- _Problem description_: Pick out each line containing the string "scene".
====== Dataset records ======
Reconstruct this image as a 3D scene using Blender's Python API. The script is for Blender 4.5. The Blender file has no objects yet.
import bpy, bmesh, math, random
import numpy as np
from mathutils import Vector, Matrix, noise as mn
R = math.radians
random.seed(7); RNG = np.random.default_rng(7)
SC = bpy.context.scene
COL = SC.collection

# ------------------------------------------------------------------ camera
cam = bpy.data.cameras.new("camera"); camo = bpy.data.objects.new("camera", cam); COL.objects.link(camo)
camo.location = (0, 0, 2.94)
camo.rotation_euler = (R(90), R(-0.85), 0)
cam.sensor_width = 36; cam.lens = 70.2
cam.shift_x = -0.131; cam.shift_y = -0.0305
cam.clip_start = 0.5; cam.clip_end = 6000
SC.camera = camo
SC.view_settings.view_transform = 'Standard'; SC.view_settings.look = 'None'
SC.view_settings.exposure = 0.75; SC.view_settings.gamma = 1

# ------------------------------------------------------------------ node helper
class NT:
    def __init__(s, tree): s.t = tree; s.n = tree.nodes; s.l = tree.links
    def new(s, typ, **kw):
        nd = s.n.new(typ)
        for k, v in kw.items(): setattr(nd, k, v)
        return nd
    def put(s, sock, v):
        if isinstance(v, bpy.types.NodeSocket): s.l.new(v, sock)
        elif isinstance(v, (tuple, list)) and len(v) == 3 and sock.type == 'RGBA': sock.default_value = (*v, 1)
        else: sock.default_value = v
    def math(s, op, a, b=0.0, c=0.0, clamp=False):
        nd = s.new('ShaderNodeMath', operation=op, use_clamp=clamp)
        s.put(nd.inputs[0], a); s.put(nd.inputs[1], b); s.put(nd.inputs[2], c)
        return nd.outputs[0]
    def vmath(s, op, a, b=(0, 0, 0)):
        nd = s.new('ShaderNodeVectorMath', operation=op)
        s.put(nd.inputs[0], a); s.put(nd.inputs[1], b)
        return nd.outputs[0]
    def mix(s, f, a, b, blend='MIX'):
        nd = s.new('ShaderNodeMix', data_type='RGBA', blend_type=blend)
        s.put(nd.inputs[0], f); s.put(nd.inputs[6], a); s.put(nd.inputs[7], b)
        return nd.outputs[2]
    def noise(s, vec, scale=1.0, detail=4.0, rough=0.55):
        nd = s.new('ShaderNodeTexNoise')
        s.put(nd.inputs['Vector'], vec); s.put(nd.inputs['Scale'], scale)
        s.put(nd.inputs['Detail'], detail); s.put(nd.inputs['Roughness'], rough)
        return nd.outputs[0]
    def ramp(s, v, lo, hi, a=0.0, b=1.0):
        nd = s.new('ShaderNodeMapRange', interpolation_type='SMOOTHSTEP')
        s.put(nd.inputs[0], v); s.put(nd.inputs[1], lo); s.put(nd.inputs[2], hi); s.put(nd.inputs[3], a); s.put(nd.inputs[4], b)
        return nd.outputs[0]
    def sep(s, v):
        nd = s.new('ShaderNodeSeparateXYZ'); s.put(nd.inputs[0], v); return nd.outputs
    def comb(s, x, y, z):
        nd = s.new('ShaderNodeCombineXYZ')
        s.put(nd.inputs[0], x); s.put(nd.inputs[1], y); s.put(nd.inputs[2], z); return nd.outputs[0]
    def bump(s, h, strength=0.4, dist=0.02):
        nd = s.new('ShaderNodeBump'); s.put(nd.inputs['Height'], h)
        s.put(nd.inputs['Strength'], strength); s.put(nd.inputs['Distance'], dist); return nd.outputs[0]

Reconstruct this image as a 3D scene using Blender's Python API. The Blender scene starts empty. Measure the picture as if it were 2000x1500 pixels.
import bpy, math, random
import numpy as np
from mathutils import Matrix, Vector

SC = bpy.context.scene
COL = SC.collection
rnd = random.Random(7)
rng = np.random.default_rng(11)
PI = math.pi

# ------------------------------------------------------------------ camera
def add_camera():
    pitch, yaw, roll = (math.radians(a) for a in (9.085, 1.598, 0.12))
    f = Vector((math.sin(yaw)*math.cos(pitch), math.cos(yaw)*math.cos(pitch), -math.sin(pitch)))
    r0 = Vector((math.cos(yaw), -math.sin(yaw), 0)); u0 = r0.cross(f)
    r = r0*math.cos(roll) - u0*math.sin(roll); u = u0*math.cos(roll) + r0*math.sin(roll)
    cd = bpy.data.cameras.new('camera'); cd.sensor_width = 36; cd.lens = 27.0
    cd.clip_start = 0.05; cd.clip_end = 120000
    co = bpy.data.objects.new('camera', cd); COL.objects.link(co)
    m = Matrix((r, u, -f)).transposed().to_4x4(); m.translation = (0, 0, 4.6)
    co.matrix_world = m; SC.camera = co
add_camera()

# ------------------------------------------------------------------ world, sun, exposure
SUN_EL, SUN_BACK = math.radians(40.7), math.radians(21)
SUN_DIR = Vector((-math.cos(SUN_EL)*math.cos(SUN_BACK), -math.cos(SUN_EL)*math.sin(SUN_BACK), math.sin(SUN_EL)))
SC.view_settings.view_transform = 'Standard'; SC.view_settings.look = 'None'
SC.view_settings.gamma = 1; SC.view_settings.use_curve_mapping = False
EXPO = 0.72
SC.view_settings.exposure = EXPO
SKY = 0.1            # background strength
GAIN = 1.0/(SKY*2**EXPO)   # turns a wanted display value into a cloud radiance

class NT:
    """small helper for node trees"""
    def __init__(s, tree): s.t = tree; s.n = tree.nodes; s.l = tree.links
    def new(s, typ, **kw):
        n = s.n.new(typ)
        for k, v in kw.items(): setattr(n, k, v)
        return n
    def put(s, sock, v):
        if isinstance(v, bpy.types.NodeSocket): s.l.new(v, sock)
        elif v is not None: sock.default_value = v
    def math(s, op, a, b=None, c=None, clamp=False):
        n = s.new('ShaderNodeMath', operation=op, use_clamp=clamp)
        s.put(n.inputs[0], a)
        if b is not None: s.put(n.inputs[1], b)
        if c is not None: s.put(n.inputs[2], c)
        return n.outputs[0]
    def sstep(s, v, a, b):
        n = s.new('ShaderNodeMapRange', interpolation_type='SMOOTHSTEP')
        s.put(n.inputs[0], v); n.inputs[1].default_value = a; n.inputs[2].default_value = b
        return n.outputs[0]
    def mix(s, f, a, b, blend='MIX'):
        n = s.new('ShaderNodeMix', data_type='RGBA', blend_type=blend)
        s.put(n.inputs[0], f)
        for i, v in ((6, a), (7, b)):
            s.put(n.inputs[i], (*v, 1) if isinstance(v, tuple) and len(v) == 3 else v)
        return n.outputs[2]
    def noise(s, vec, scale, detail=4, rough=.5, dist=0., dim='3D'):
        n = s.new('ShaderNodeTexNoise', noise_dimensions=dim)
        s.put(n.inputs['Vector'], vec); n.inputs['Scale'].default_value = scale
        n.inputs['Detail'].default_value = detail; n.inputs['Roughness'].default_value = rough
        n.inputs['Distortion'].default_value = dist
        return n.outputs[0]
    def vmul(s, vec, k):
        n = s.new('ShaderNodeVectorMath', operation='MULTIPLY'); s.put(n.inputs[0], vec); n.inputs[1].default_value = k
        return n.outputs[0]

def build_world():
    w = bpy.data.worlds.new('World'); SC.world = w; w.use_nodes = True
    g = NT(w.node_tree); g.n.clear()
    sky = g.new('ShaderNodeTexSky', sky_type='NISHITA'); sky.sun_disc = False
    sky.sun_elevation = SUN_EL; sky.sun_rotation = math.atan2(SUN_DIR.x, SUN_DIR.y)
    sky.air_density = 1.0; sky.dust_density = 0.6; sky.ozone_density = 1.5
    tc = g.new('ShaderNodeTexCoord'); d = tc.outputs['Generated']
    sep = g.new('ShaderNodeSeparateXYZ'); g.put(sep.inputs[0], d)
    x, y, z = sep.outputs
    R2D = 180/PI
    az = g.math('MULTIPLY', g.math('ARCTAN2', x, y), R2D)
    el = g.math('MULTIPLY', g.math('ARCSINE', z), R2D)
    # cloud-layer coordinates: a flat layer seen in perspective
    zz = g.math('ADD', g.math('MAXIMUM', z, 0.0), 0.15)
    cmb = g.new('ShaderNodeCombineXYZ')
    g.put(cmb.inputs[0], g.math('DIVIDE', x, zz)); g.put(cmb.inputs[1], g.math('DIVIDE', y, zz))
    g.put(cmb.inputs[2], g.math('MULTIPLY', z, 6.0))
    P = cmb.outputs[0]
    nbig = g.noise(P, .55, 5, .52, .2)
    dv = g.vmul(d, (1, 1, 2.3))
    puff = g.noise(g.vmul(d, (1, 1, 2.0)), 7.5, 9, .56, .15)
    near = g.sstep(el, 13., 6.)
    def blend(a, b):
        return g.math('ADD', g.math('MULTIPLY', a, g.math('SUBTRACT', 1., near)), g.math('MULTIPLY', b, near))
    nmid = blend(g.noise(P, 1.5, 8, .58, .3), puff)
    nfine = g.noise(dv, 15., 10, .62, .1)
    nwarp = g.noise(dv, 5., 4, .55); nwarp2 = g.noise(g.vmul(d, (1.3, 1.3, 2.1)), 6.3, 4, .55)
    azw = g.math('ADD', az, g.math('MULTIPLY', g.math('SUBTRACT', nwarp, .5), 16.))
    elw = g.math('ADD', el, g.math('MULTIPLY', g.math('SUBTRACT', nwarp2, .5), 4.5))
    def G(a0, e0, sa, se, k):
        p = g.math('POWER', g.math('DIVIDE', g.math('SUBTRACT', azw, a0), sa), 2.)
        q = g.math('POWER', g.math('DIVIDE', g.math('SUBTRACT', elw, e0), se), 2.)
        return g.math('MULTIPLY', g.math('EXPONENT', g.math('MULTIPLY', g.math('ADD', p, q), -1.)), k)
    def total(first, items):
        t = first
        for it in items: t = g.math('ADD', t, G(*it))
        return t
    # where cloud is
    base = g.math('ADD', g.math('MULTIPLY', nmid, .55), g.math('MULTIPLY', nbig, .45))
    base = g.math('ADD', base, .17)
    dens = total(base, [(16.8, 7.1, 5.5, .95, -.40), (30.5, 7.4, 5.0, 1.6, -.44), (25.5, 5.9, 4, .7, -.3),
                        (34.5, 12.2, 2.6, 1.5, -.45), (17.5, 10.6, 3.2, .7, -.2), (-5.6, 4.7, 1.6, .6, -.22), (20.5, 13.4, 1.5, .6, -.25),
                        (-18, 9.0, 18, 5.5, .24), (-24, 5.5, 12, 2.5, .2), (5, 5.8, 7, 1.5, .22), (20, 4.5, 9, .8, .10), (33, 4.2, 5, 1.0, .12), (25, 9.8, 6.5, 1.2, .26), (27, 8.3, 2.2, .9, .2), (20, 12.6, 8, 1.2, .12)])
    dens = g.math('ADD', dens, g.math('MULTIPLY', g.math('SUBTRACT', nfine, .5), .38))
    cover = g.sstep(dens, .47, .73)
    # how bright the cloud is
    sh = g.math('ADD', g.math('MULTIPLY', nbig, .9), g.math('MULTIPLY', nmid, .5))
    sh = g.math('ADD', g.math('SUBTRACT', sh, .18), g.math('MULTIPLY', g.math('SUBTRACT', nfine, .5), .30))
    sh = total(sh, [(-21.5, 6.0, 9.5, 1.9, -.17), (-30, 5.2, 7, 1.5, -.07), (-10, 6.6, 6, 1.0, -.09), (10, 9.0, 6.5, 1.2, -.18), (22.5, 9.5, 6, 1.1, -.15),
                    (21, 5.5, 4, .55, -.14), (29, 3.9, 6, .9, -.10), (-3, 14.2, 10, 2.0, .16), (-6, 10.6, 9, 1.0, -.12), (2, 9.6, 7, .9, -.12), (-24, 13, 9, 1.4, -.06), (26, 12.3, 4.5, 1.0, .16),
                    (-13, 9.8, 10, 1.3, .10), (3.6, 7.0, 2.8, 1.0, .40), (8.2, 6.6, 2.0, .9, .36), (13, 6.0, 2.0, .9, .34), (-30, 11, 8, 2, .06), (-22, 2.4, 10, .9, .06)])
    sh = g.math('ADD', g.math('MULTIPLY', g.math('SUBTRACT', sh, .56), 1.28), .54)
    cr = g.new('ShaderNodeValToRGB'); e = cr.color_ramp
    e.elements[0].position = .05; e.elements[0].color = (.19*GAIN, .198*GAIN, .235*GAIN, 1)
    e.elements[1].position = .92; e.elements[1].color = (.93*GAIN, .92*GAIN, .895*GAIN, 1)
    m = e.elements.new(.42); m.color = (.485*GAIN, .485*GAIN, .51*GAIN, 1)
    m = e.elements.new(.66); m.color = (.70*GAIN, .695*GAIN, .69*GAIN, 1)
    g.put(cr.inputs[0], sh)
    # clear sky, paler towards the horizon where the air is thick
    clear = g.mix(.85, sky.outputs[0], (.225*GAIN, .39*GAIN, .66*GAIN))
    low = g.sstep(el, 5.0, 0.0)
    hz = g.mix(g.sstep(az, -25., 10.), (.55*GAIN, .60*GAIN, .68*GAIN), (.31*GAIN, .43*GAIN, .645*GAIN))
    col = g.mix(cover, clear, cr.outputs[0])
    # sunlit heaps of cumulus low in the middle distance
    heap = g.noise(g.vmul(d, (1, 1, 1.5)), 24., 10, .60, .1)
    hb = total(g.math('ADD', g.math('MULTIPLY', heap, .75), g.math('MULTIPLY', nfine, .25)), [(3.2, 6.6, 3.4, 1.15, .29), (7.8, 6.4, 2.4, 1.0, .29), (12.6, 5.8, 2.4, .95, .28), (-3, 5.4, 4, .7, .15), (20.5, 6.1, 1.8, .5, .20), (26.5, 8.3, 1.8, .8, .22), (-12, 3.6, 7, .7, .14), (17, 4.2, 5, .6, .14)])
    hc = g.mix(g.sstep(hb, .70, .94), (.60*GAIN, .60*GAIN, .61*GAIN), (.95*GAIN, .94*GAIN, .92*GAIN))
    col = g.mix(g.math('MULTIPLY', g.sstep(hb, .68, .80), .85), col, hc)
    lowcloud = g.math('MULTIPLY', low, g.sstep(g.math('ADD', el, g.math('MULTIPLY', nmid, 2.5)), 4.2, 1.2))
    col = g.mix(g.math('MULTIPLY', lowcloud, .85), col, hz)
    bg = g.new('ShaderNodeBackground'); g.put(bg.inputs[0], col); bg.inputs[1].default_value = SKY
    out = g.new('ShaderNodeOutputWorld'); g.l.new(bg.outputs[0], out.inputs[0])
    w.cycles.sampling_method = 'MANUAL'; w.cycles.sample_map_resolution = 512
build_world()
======
- _Result of this task_:
Reconstruct this image as a 3D scene using Blender's Python API. The script is for Blender 4.5. The Blender file has no objects yet.
SC = bpy.context.scene
Reconstruct this image as a 3D scene using Blender's Python API. The Blender scene starts empty. Measure the picture as if it were 2000x1500 pixels.
SC = bpy.context.scene